ORLANDO, Fla. – With over 1.5 million condominium units (condos) in Florida, and over 3.71 million homes in homeowners’ associations (HOAs), most of our members have helped prepare contracts that address issues associated with association rules. There are important contract riders associated with each type of community, and we’ll look at two specific riders – the CR-6x A Condominium Rider and the CR-6 B Homeowners’ Association/Community Disclosure.

We’ll look at some similarities in this article, and next month we’ll contrast some key differences.

Similarity 1: Disclosures mandated by statute

Both riders contain disclosures mandated by Florida law. These statutory disclosures are quite different in how they work, so the main similarity is that if the seller neglects to include the statutory language in their contract – or deliver it to the buyer after a contract is signed and wait for a review period to expire – the buyer is allowed to void the contract until closing. The condo disclosure comes from Section 718.503, Florida Statutes, and the HOA disclosure comes from Section 720.401, Florida Statutes.

The mandatory language in both statutes is written IN ALL CAPITAL LETTERS, and the drafters of the rider kept the ALL CAPS formatting in place. It’s interesting to note that a seller should leave this mandatory ALL CAPS language alone in both instances, but that anything outside of this ALL CAPS language remains negotiable, should the parties want to modify other aspects of the condo or HOA rider.

Similarity 2: Both Riders go beyond the minimum statutory requirement

Both riders expand on the statutory language’s minimum requirements and address various issues that could impact transactions. For example, both include room for a seller to disclose whether association approval is required. If required, then these sections describe what both sides are obligated to do, like initiate the approval process (seller) or show up for an in-person interview if required (buyer). They both conclude with a deadline to get the approval. If the deadline expires without association approval, then the contract will terminate, and the buyer is entitled to a return of the deposit.

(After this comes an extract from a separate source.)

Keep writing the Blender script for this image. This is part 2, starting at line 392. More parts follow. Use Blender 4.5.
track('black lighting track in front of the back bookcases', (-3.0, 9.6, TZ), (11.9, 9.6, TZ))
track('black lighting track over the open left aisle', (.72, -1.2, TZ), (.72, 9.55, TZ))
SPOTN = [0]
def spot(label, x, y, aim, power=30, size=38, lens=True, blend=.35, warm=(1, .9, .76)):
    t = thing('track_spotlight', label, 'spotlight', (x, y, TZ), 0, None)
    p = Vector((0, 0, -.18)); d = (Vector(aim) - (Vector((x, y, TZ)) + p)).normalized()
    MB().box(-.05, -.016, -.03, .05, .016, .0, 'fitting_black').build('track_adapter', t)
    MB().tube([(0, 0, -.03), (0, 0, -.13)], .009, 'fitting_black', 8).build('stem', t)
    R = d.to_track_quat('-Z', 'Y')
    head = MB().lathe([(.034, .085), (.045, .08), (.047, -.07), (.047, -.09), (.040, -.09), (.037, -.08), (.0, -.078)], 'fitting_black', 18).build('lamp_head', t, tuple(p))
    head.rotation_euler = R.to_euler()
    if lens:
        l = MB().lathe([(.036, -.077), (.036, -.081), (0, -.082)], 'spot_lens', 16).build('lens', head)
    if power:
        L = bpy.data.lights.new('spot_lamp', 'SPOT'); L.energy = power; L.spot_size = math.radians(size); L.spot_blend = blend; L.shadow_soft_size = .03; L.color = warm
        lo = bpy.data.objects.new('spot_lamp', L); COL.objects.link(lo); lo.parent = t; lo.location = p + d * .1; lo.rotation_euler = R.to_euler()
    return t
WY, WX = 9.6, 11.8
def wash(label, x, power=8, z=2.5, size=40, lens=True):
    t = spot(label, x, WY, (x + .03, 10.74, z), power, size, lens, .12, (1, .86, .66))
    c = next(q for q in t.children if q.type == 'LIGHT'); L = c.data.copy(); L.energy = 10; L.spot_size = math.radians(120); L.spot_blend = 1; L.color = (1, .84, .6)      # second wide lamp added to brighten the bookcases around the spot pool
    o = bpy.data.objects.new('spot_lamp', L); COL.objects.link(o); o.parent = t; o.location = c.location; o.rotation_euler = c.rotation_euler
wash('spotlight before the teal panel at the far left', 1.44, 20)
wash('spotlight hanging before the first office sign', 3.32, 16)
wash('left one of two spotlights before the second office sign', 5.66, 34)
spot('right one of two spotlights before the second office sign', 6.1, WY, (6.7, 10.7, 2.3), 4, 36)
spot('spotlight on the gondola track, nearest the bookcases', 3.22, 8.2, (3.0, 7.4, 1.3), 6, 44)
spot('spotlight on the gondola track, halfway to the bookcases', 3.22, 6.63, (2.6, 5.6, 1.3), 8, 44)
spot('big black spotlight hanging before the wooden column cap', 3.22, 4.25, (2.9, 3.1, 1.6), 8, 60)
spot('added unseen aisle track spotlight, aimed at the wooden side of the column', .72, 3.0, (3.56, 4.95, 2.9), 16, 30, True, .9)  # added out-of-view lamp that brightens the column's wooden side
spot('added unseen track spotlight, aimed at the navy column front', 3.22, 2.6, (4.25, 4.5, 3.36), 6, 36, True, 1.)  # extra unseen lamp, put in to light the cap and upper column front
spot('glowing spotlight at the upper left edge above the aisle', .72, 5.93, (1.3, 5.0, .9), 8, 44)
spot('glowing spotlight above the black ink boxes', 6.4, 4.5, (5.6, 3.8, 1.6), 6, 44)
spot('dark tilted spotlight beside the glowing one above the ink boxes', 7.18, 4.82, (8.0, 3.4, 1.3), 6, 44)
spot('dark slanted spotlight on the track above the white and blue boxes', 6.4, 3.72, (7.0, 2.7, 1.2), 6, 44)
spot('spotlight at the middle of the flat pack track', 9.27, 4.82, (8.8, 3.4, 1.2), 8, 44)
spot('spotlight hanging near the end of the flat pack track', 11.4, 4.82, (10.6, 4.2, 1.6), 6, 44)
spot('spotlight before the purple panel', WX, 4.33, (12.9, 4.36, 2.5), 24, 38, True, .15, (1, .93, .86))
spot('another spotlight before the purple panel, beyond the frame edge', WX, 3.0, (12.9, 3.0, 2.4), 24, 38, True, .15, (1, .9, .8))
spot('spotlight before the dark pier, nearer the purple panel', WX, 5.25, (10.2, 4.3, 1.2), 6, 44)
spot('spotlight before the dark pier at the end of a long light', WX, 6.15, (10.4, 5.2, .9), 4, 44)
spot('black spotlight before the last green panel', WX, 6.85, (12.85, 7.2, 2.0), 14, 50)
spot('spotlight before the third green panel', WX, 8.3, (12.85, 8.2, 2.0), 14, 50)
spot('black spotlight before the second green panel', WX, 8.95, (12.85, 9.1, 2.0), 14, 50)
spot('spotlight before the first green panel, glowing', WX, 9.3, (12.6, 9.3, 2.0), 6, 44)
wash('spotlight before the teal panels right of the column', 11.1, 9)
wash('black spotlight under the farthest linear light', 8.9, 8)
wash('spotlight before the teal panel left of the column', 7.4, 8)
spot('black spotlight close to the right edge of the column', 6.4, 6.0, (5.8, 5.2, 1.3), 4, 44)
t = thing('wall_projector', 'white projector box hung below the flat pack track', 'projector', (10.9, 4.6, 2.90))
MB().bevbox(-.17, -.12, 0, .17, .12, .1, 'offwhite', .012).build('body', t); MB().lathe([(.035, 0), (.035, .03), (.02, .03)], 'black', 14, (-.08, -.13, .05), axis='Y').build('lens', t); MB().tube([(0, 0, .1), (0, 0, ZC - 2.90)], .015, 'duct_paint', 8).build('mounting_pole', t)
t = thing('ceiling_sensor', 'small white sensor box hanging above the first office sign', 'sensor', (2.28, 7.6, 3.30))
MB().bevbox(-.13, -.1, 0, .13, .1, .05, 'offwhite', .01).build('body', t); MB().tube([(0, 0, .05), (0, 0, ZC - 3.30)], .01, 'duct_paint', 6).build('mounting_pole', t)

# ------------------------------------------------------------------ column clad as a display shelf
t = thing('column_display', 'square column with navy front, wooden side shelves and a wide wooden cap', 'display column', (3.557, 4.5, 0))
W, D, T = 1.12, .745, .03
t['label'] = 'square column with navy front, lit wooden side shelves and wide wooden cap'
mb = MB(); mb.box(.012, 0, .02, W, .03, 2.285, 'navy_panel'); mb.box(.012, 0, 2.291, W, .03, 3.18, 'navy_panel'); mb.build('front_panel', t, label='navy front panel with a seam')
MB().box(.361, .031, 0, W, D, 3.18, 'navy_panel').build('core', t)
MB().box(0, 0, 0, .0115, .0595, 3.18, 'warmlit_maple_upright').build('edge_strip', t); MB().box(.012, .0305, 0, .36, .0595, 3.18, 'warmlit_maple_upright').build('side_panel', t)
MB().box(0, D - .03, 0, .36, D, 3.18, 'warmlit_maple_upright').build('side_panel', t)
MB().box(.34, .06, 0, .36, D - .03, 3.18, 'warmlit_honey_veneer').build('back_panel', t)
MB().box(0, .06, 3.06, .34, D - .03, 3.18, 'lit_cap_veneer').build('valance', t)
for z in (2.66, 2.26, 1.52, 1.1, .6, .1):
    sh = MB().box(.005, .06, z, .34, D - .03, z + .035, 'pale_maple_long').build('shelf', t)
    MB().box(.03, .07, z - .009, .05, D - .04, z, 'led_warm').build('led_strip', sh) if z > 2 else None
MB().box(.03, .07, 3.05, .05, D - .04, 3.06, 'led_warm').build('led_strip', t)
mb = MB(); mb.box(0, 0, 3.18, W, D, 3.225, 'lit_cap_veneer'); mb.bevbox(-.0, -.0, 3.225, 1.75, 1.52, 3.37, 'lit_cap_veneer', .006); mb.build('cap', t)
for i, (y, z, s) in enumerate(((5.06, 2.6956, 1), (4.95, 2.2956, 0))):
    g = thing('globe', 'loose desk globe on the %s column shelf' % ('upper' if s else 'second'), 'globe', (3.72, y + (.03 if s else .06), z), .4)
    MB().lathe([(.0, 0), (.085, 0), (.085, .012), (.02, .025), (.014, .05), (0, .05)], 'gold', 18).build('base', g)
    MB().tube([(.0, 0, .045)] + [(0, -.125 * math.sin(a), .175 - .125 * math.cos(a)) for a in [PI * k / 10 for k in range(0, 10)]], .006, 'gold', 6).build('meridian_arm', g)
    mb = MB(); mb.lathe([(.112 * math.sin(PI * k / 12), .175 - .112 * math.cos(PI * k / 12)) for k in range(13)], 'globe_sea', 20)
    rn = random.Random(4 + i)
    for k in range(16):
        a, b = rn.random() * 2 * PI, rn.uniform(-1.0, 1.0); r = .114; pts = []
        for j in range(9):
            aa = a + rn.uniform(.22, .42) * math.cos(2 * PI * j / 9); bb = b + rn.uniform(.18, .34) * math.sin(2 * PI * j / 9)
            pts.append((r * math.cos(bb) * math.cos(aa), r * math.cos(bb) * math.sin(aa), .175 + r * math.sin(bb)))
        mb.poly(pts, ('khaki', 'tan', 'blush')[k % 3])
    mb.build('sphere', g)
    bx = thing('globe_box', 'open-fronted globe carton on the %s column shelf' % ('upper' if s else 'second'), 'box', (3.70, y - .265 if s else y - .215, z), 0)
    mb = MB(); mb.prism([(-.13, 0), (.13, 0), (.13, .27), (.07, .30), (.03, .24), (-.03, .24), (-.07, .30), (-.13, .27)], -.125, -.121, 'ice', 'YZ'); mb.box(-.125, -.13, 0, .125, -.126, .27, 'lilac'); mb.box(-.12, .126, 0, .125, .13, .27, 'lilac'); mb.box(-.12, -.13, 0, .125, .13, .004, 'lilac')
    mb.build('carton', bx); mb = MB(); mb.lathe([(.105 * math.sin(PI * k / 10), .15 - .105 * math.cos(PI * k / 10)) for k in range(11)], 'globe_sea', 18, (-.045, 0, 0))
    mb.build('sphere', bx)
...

Both riders also contain a detailed section that allows a buyer and seller to negotiate whether certain special assessments that can be paid in installments will be paid in full before closing, or whether a buyer will pay installments due after closing. These are nuanced sections that use slightly different wording, so the parties should pay close attention if special assessments that meet these descriptions exist.

Similarity 3: Both riders disclose assessments and fees

Both condos and HOAs have mandatory assessments. At a minimum, there will be some amount of general assessments. There may or may not be special assessments or additional fees.

Both riders allow the seller to disclose the amounts of these assessments and fees to the buyer. For both condos and HOAs, the seller should be hyper vigilant to ensure these amounts are accurate. It seems best for the seller who pays the assessments and fees to confirm the amounts, but if anyone – like one of our members – helps a seller research the amounts, that helper should also be extra careful to calculate the correct amount because both the seller and the researcher could share some liability if it’s not right.

Similarity 4: Both reference a buyer’s right to void the contract

Both riders describe certain rights a buyer might have to void a contract. While there are significant differences in when and why a buyer can void the contract, both mention such a right. Although we’ll cover differences in the next article, it’s worth pointing out that if the HOA rider is completed and attached to the contract, the buyer does NOT have a right to void the contract.

Similarity 5: Both warn the buyer to research

Both disclosures reference rules, restrictions, and governing documents in general terms. They encourage (but don’t obligate) a buyer to carefully read those documents.

This is an interesting note to end on. We would encourage any buyer to spend time investigating what can go wrong with associations, and to carefully weigh the pros and cons of buying a property saddled with an association vs. one without. We would also highly encourage buyers to dig into the details of any specific association’s history. Has it been fiscally responsible so far? How are the reserves? What are the rules? How often do the rules change? How aggressively does the association enforce the rules? Do neighbors get along or fight? Is there any litigation pending? How often does this association foreclose on owners in the neighborhood? And so on.

There are some things a buyer can’t predict, like how bad it could get if one or more evil tyrants manage to secure leadership in the association, or whether hidden fraud or theft currently exists in the association. However, there are plenty of things they can do to at least rule out issues they could uncover through basic research.